Bugünlerden yaklaşık dokuz yıl sonra Murat Sancak kulübün başına geldiğinde, yalnızca Sancak’ın siyasi bağlantılarının az önce anlatmaya çalıştığım politik tavırla bir ilişkisi olmadığını değil, bir spor kulübünün tek adam yönetimine bırakılmaması gerektiğini de düşünmüştüm. Bugün gelinen nokta maalesef beni haklı çıkarsa da haksız çıkmayı yeğlerdim. Ve burada bana enteresan gelen şeylerden biri de Demir taraftarlarının önemli bir kısmının, hele de sportif başarı gelmesiyle bu durumu kabul etmesi ve üstüne üstlük övmesi. Hiç beklemediğim insanların Sancak dönemini övdüğünü şaşkınlıkla izlemiştim maalesef. Geçici sportif başarıların peşinde, keyfi kararlar coğrafyasında futbol tarihimizin önemli kilometre taşlarından biri de bu sezon itibariyle serbest düşüşüne başlamış bulunuyor. Demir bu düşüşü artık kaçıncı alt kademe ligde tamamlar bunu öngörmek zor.

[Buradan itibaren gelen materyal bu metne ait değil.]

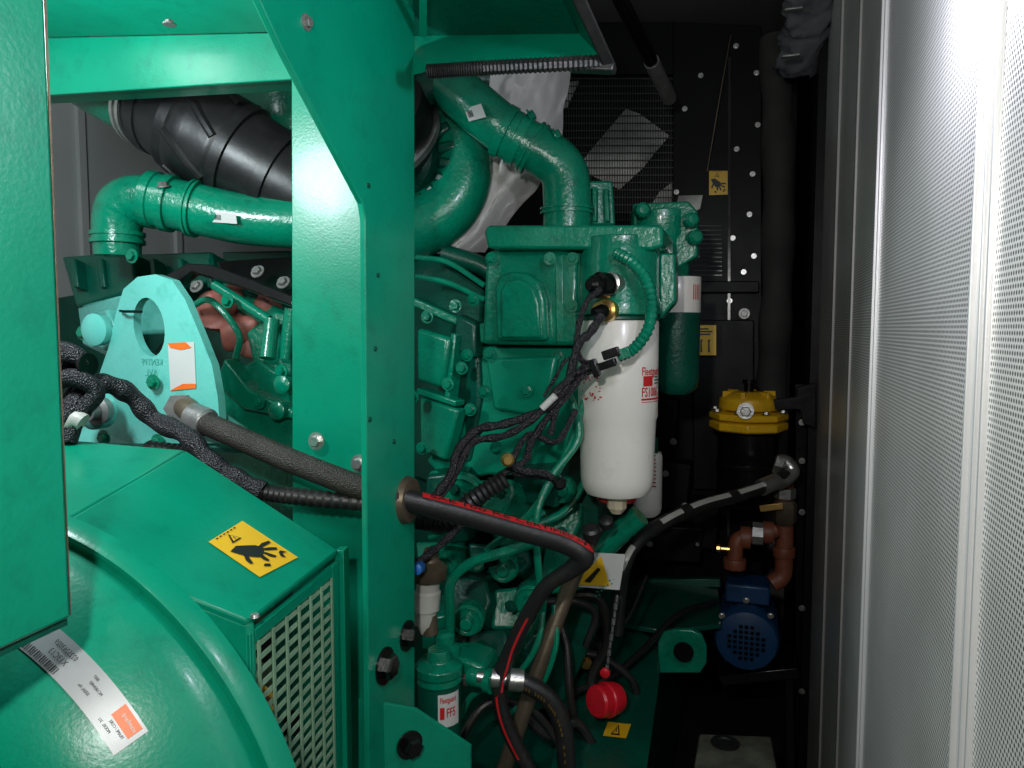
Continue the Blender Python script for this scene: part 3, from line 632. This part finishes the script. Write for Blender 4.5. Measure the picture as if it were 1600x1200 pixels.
def hosemap(x0,s,off,c):
    def f(x,y):
        tt=x0+x*s/.0045; i=max(1,min(len(sp)-3,int(tt))); fr_=tt-i; p=sp[i].lerp(sp[i+1],fr_)
        tg=(sp[i+1]-sp[i]).normalized(); up=(U-tg*U.dot(tg)).normalized(); f2=tg.cross(up).normalized()
        if f2.y>0: f2=-f2
        an=c-y*s/HR; return p+(up*math.cos(an)+f2*math.sin(an))*(HR+off)
    return f
textmesh('SAE 100 R6 CERTIFIED 3/4',hosemap(35,.0105,.0012,.42),ink,strp,bold=.01)
part('red_stripe',ribbon(sp,HR*.76,88,118,.28,.0005,1.9),redink,t)
part('steel_ferrule',MB().lathe([(.017,-.012),(.021,-.01),(.021,.02),(.018,.024)],P(308,654,1.1),(P(355,676,1.07)-P(300,652,1.1)),20),dsteel,t)
part('elbow_fitting',MB().tube([P(282,636,1.15),P(292,638,1.12),P(306,653,1.1)],.017,16,5),pipegrey,t)
part('hex_nut',MB().lathe([(.022,0),(.022,.014)],P(284,637,1.13),(-D+E*.4),6),dsteel,t)
t=thing('wire_conduit','black corrugated conduit running under the thick hose to the post','conduit',P(450,780,1.05),'corrugated black conduits')
part('conduit_body',MB().corr([P(230,700,1.1),P(300,712,1.08),P(340,735,1.06),P(400,765,1.04),P(470,776,1.02),P(575,786,1.0)],.0115,12,16,.2),rubber,t)
solo('wire_conduit',MB().corr([P(650,812,1.2),P(700,815,1.15),P(740,780,1.13),P(790,748,1.13)],.014,12,14,.22),rubber,'short fat corrugated black conduit right of the post, above the striped hose','conduit',group='corrugated black conduits')
t=thing('wiring_harness','black braided wiring harness draped over the lifting plate foot, at left','wiring',P(150,650,1.05),'black wiring harnesses')
part('braided_loom',MB().tube([P(60,620,1.0),P(95,640,1.0),P(125,610,1.02),P(165,600,1.03),(P(205,618,1.05)),P(240,655,1.06),P(290,680,1.04),P(325,718,1.03),P(365,745,1.03),P(410,768,1.03)],.014,14,8,rf=lambda u,i:.0135+.0015*math.sin(i*.9)),braid,t)
part('braided_loom',MB().tube([P(60,560,1.0),P(100,552,1.0),P(128,565,1.0),P(130,600,1.01),P(110,640,.99),P(85,668,.98)],.012,12,8,rf=lambda u,i:.012+.004*math.sin(u*9)),braid,t)
part('braided_loom',MB().tube([P(80,600,1.0),P(115,590,.99),P(150,612,1.0),P(120,650,.99),P(105,690,.98)],.012,12,8),braid,t)
part('heat_shrink',MB().tube([P(100,668,.985),P(118,655,.985),P(130,660,.985)],.012,12,4),clear,t)
for a,b in ((108,578),(135,570),(126,640)): part('cable_tie',MB().lathe([(.016,0),(.016,.004)],P(a,b,1.0),E,12),gloss,t)
t=thing('wiring_harness','black taped sensor harness looping down from the white filter to the post','wiring',P(800,700,1.15),'black wiring harnesses')
def hz(pts,r=6,mt=braid,res=8): part('taped_cable',MB().tube([P(*p) for p in pts],r*1.15/F,10,res,rf=lambda u,i:r*1.15/F*(1+.12*math.sin(i*1.3))),mt,t)
hz([(938,452,1.18),(918,470,1.17),(905,505,1.17),(902,550,1.17),(915,575,1.16),(900,600,1.16),(870,640,1.16),(860,680,1.16)],5)
hz([(940,492,1.18),(922,520,1.17),(903,540,1.16),(885,600,1.15),(850,640,1.15),(790,662,1.15),(745,672,1.14),(715,705,1.13),(705,740,1.12),(680,775,1.1),(655,800,1.1)],7)
hz([(930,570,1.15),(905,580,1.15),(868,612,1.14),(838,650,1.14),(790,680,1.14),(740,690,1.14),(720,722,1.13),(700,760,1.12),(670,790,1.1)],6)
hz([(930,575,1.16),(905,592,1.16),(865,640,1.16),(830,690,1.16),(820,720,1.16),(780,745,1.15),(740,800,1.14),(690,850,1.12),(650,880,1.1)],6)
hz([(900,640,1.18),(870,690,1.17),(825,680,1.17),(800,735,1.16),(850,745,1.16),(868,750,1.16)],5)
hz([(790,720,1.14),(815,735,1.14),(850,740,1.14),(870,752,1.14)],6)
hz([(940,572,1.15),(890,560,1.16),(868,590,1.16),(850,620,1.16)],3)
hz([(650,875,1.1),(600,890,1.1),(560,870,1.12)],6)
for a,b,r_ in ((792,716,.010),(872,752,.010)): part('cable_plug',MB().lathe([(r_*.8,0),(r_,.004),(r_,.018),(r_*.6,.022)],P(a,b,1.12),(-D+E*.4),14),brass if a<800 else gloss,t)
axc=((E+U*.35).normalized(),D,(U-E*.35).normalized())
part('black_connector',MB().box(P(948,570,1.15),.030,.016,.012,axc),gloss,t,.0015)
part('black_connector',MB().box(P(955,552,1.15),.026,.016,.014,axc),gloss,t,.0015)
part('black_connector',MB().box(P(930,575,1.15),.010,.02,.028,axc),gloss,t,.0015)
part('green_connector',MB().box(P(975,552,1.155),.02,.014,.016,axc),cast,t,.001)
part('white_tag',MB().tube([P(847,638,1.135),P(868,618,1.13)],.0055,10,2),label,t)
for a,b in ((905,583),(838,652),(752,672),(715,712),(860,630)): part('cable_tie',MB().lathe([(.0105,-.0015),(.0105,.0015)],P(a,b,1.145),(E*.8-U*.5),12),gloss,t)
t=thing('hydraulic_hose','black hose with white printed stripe and bright steel elbow, at right','hose',P(1000,900,1.5))
HE=[(1228,742,1.78),(1200,758,1.74),(1150,775,1.68),(1090,792,1.6),(1035,818,1.52),(995,848,1.47),(975,885,1.45),(968,930,1.45),(962,990,1.45)]
m=MB().tube([P(*p) for p in HE],.0145,16,8); sq=m.sp; part('hose_body',m,rubber,t)
for i0,i1 in ((10,17),(18,27),(28,34),(42,50)): part('white_stripe',ribbon(sq,.0145,i0,i1,.8,.0005,.7),clear,t)
for i,j in ((17,18),(27,28),(34,35)): part('black_band',MB().tube([sq[i],sq[j]],.0158,14,2),rubber,t)
part('steel_elbow',MB().tube([sq[6],P(1222,752,1.77),P(1238,738,1.79),P(1228,722,1.8),P(1215,722,1.8)],.017,16,6),steel,t)
part('ferrule',MB().tube([sq[5],sq[10]],.0195,16,2),steel,t)
part('hex_nut',MB().lathe([(.024,0),(.024,.018)],P(1222,728,1.8),(-E+U*.3),6),steel,t)
t=thing('lower_hose','black rubber hose with steel end fitting curving down at bottom centre','hose',P(860,1150,1.15))
m=MB().tube([P(790,1060,1.1),P(825,1070,1.1),P(860,1095,1.1),(P(880,1140,1.1)),P(888,1230,1.1)],.0145,14,8); s9=m.sp; part('hose_body',m,rubber,t)
m=MB()
for k in range(4,30):
    if k%5: m.box(s9[k]-D*.0152+E*.002,.0025,.0006,.005)
part('hose_print',m,brass,t)
part('steel_fitting',MB().lathe([(.008,0),(.008,.02),(.014,.022),(.014,.034),(.011,.036),(.011,.045),(.0165,.05),(.0165,.07)],P(745,1057,1.1),(P(800,1062,1.1)-P(745,1057,1.1)),18),steel,t)
solo('drain_pipe',MB().tube([P(918,850,1.25),P(890,915,1.25),P(840,1050,1.22),P(785,1210,1.2)],.0135,14,5),pipegrey,'straight tarnished brown metal pipe slanting down behind the striped hose','pipe')
solo('cooling_pipe',MB().tube([P(905,905,1.4),P(950,850,1.38),P(1000,805,1.36)],.021,16,5),cast,'thick short green pipe slanting up below the large white filter','pipe')
t=thing('drain_cock','black drain sensor plug under the white filter, on a thin stem','valve',P(930,850,1.28))
part('stem',MB().tube([P(952,812,1.28),P(935,830,1.27),P(925,850,1.27),P(900,900,1.27)],.008,12,5),rubber,t)
part('plug',MB().lathe([(.012,0),(.015,.004),(.015,.02),(.01,.024)],P(925,840,1.26),(-D*.6+U),14),rubber,t)
part('knob',MB().lathe([(.009,0),(.012,.003),(.012,.014),(.006,.018)],P(948,822,1.26),(-D*.6+U),14),rubber,t)
CP=[([(1118,940,1.9),(1060,960,1.75),(1000,1020,1.6),(950,1060,1.5),(900,1080,1.45)],6),([(870,960,1.4),(885,1010,1.38),(890,1080,1.36),(900,1150,1.36),(905,1220,1.36)],7),([(960,990,1.45),(985,960,1.5),(1010,900,1.6)],3),
([(850,940,1.35),(900,940,1.36),(930,960,1.38),(915,1010,1.38)],6),([(640,1200,1.2),(700,1180,1.2),(760,1100,1.22),(830,1110,1.25),(880,1170,1.25)],6),
([(880,930,1.45),(935,935,1.45),(950,1000,1.47),(925,1060,1.47),(930,1130,1.45),(900,1180,1.45)],9),([(820,1120,1.3),(860,1150,1.3),(900,1130,1.32),(930,1170,1.32)],8),([(870,1040,1.5),(920,1020,1.5),(985,1060,1.5),(1000,1120,1.5)],7)]
LB=['thin black cable running from the blue motor into the engine bay','black hose hanging straight down beside the drain pipe','thin black cord behind the yellow triangle card','short black cable loop below the engine pump castings','black cable crossing low behind the lettered filter',
'thick black cable looping down behind the red dust cap chain','black cable end lying at the bottom beside the lower hose','black cable arching over the skid left of the green eye']
for (pts,r_),lb_ in zip(CP,LB):
    solo('black_cable',MB().tube([P(*p) for p in pts],r_*1.4/F,10,8),rubber,lb_,'cable',group='loose black cables')
t=thing('starter_motor','black cylindrical starter motor low in the engine bay behind the cables','motor',P(900,1100,1.6))
part('body',MB().lathe([(.03,-.02),(.055,-.01),(.055,.14),(.04,.15),(.04,.2)],P(925,1010,1.62),(-D*.4-E+U*.1),28),black,t,.001)
part('solenoid',MB().lathe([(.02,0),(.028,.004),(.028,.09),(.02,.1)],P(930,950,1.6),(-D*.4-E+U*.1),20),gloss,t,.001)
part('mount',MB().slab([(860,960),(900,940),(950,1000),(950,1120),(880,1160),(850,1080)],1.66,.04),black,t,.004)
for a,b in ((905,955),(915,1035),(890,1090)): part('terminal_nut',MB().bolt(P(a,b,1.52),-D,.009),brass,t)
t=thing('dust_cap','round red dust cap on a thin chain, low beside the engine','cap',P(942,1125,1.35))
axr=(-D-E*.75+U*.15)
part('cap',MB().lathe([(.0,-.034),(.026,-.034),(.029,-.026),(.029,.016),(.026,.020),(0,.022)],P(943,1094,1.35),axr,28),red,t)
part('cap_ring',MB().lathe([(.0300,-.012),(.0318,-.010),(.0318,-.004),(.0300,-.002)],P(943,1094,1.35),axr,28),red,t)
for k in range(10):
    a=P(948+k*1.7,1048-k*12,1.36); part('chain_link',MB().tube([a,a+U*.012+E*.001],.0024 if k%2 else .0036,6,2),steel,t)
part('cap_clip',MB().lathe([(.009,0),(.009,.006),(.005,.008)],P(946,1050,1.34),-D,14),red,t)
t=thing('warning_card','white card with yellow warning triangle hanging below the white filter','sign',P(940,920,1.36))
fq=face([(893,916),(968,922),(977,866),(905,862)],1.34,D+E*.1); part('card',sheet(quadmap(*fq,0)),label,t)
part('yellow_triangle',polys2(quadmap(*fq,.0015),[[(.02,.05),(.8,.1),(.5,.92)]]),yellow,t)
part('pictogram',polys2(quadmap(*fq,.003),[[(.25,.18),(.38,.15),(.55,.55),(.48,.6)]]),ink,t)
m=MB()
for k in range(14):
    a=P(972-k*3.2,893+((k%3)-1)*4+k*3,1.33); m.lathe([(0,-.002),(.002,0),(0,.002)],a,U,8)
part('bead_chain',m,cast,t)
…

Zira bu öyle bir sezonluk, bir kademelik bir düşüş olarak görünmüyor.
Adana Demirspor taraftarı takımının alt liglerde olmasına alışkındır. Deplasman uzak yakın fark etmeksizin gider. Merak ettiğim bir husus da o taraftar kitlesinin kimliğini ne kadar koruduğu. Passolig uygulamasının ardından maçlara gitmeyi bıraktığımdan sebep yeni oluşan tribün kimliği ile ilgili yapacağım yorumlar biraz dışardan kalacak. Kendi lise yıllarımda maç yayını olmayan kademelerde Demir’in maçlarını radyodan dinlediğim, nice finaller kaybeden, penaltılarla elenen takımı özlemiyor değilim. Evet, biraz romantik kalabilirim hatta bu romantikliğim birazdan fazla da olabilir ama görüyorum ki romantikliğin olmadığı bir dünya, bir futbol dünyası da bize çok bir şey vaat etmiyor.
Bu yazıyı Adana’dan henüz taşınmış bir Adanalı olarak hem Adana’ya hem de Adana Demirspor’a bir hoşçakal demek için yazdım diyebiliriz. Demirspor süresi belirsiz bir şekilde üst seviyeye veda ederken, Livorno maçını da tekrar hatırlamaya vesile olmasına sebep ‘’ciao’’ diye seslenmek isterim. İtalyanlar hem merhaba hem de hoşçakal olarak kullanır ciao kelimesini. Acaba bu düşüş Demir için hem bir hoşçakal hem de köklerine dönüş için bir merhaba olabilecek mi, bekleyip göreceğiz.